## Job:
Every line with the string "Keep" should be gathered.

## Data shown:
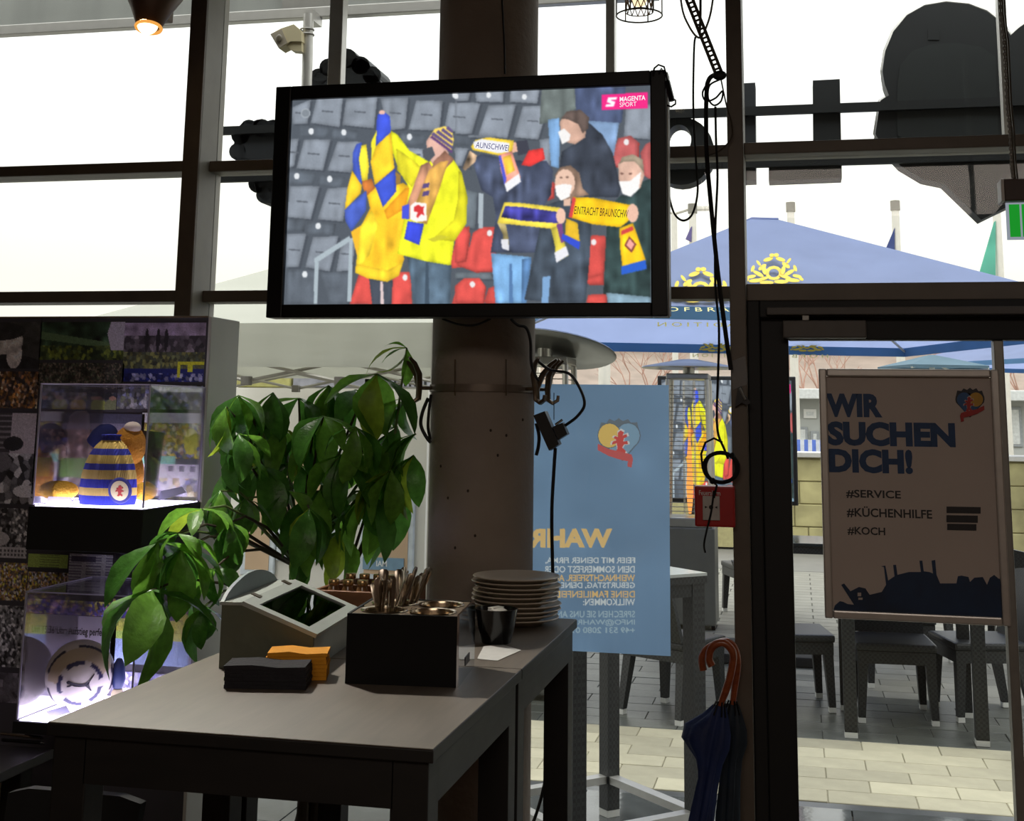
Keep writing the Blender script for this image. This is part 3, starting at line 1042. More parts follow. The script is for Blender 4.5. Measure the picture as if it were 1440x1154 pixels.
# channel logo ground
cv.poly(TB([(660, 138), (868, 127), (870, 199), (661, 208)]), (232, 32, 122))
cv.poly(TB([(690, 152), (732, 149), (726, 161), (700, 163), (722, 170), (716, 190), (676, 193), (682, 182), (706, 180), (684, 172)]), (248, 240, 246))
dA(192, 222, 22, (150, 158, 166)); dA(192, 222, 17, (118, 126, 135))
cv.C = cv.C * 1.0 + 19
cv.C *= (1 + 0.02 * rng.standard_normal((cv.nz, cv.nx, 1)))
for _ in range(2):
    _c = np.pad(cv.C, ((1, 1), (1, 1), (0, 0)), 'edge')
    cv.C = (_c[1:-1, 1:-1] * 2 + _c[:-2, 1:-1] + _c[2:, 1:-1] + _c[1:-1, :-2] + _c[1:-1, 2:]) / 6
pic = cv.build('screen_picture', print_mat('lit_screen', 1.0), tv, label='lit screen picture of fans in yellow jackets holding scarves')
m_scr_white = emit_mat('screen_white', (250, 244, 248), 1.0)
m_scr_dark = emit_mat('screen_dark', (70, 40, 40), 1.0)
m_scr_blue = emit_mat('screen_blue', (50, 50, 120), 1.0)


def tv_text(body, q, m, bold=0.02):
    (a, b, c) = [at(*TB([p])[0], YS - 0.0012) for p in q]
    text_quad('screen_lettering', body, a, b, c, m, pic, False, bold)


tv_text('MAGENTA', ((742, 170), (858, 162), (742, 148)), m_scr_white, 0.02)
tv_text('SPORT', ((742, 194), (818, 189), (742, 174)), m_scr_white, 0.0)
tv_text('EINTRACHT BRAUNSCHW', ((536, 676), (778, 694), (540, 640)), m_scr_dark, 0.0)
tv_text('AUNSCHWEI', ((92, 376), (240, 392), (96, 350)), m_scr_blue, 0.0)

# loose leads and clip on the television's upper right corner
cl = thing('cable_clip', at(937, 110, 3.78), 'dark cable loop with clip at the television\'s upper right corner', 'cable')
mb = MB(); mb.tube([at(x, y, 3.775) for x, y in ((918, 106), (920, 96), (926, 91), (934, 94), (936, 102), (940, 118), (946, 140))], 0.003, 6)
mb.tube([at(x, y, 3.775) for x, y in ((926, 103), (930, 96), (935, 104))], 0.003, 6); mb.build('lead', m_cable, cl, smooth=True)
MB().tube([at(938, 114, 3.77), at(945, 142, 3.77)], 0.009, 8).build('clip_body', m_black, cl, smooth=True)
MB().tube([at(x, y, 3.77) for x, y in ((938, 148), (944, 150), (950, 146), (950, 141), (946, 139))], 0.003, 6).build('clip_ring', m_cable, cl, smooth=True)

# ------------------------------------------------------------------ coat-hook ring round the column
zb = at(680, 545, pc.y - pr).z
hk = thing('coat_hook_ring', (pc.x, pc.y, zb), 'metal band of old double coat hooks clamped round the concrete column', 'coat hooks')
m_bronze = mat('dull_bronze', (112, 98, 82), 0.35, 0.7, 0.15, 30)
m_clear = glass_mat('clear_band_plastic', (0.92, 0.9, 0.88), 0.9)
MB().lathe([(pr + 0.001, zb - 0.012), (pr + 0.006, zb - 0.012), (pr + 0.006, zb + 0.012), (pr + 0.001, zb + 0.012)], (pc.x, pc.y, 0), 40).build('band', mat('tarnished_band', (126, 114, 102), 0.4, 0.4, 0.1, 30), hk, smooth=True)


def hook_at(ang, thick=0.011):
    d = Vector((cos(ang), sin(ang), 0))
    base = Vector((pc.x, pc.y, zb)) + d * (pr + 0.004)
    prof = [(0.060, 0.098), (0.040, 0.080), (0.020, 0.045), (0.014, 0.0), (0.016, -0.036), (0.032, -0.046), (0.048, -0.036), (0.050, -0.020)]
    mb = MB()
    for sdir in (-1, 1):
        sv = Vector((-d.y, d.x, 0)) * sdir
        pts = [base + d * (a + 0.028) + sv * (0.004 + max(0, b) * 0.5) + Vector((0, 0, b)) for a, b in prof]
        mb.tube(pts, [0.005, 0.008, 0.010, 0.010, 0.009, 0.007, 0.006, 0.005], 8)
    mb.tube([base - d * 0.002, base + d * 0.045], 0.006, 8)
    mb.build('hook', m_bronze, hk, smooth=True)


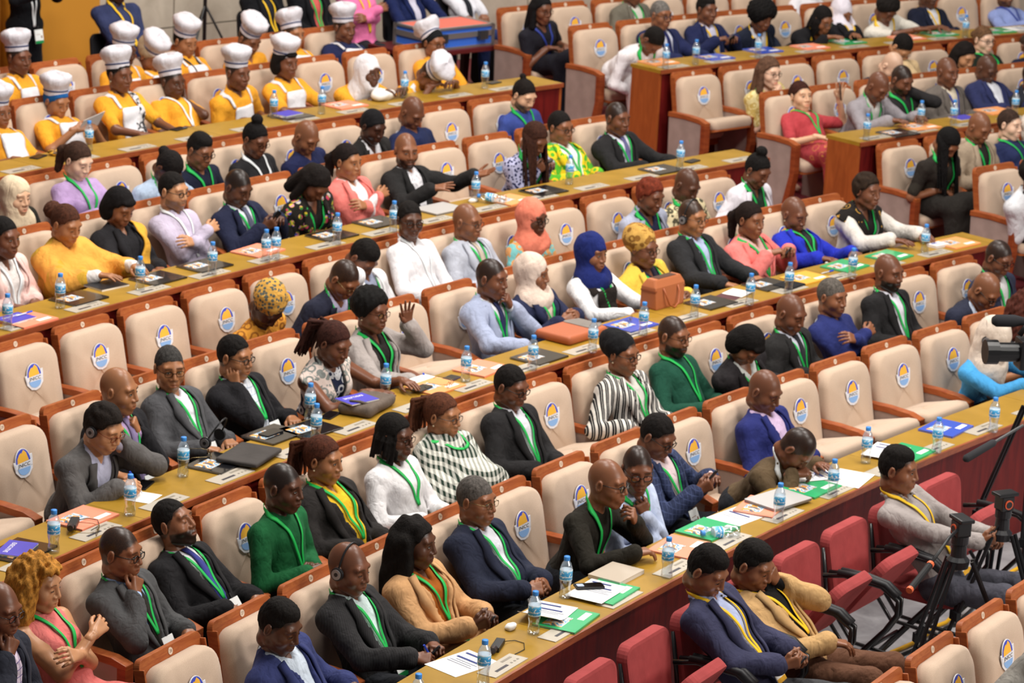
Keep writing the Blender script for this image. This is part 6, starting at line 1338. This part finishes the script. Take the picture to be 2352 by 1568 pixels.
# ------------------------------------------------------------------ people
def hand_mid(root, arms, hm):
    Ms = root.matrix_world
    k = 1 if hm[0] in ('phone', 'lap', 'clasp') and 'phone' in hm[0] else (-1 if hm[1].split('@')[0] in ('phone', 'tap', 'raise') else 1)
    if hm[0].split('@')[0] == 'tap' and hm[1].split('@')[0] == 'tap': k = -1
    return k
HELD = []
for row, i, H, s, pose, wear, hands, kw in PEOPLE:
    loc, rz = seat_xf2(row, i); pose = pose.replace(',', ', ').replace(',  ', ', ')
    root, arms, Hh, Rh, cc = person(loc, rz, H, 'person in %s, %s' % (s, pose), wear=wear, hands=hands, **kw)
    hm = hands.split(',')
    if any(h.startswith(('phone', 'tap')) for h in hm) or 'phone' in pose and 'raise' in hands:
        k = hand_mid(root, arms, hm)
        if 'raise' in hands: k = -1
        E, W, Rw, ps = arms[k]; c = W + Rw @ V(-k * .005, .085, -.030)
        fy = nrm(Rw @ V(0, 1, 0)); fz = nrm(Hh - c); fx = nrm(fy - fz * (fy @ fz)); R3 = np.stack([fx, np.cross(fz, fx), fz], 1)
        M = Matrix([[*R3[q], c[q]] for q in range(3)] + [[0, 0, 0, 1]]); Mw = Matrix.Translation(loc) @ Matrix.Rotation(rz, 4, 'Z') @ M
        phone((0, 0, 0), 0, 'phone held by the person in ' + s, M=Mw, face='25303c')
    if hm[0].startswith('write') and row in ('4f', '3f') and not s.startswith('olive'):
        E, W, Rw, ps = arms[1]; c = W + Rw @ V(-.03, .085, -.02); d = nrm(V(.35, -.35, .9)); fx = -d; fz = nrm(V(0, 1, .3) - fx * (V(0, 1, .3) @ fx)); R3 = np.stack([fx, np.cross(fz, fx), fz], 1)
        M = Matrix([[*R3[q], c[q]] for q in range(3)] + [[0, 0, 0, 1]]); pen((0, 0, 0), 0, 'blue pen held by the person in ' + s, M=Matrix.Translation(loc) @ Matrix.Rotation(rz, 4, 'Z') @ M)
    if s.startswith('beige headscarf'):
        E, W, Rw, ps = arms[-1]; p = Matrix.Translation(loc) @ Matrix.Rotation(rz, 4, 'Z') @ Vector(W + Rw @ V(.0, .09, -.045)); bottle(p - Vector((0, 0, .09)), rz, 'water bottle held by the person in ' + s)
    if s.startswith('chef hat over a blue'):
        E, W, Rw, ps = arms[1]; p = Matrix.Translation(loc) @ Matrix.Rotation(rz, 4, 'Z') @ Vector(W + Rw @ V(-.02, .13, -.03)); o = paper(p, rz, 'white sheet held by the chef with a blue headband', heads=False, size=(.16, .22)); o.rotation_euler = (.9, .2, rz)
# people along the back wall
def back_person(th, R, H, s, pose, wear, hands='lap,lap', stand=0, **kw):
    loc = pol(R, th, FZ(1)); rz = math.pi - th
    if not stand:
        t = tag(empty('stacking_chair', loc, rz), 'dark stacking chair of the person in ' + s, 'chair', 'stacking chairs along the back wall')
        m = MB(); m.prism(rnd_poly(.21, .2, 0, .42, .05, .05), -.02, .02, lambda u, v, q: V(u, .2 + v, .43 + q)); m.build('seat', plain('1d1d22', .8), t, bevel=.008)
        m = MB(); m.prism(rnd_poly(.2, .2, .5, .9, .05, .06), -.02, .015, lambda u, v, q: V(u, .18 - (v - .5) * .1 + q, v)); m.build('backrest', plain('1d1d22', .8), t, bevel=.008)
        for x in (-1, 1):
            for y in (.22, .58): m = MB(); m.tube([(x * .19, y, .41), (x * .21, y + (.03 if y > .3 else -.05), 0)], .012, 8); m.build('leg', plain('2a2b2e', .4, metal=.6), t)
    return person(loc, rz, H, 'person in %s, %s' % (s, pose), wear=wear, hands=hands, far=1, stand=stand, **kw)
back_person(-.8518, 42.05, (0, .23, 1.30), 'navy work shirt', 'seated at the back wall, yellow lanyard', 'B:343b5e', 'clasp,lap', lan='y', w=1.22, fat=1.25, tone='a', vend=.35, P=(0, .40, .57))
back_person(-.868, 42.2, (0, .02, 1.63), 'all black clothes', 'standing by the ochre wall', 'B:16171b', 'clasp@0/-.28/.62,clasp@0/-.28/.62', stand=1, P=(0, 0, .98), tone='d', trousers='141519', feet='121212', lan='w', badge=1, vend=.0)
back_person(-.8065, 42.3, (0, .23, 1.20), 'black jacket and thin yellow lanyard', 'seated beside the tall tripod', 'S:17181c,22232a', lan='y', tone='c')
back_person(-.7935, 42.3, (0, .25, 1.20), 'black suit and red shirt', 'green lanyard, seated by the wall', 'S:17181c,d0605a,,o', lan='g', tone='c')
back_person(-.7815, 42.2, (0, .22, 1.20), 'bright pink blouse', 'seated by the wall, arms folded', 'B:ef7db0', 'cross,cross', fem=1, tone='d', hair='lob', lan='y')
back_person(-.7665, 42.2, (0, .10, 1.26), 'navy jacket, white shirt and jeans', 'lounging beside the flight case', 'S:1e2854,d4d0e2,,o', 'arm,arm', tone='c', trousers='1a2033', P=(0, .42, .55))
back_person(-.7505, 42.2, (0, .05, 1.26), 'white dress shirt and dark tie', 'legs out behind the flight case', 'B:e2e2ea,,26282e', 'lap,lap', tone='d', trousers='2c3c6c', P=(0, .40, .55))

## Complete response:
Keep writing the Blender script for this image. This is part 3, starting at line 1042. More parts follow. The script is for Blender 4.5. Measure the picture as if it were 1440x1154 pixels.
Keep writing the Blender script for this image. This is part 6, starting at line 1338. This part finishes the script. Take the picture to be 2352 by 1568 pixels.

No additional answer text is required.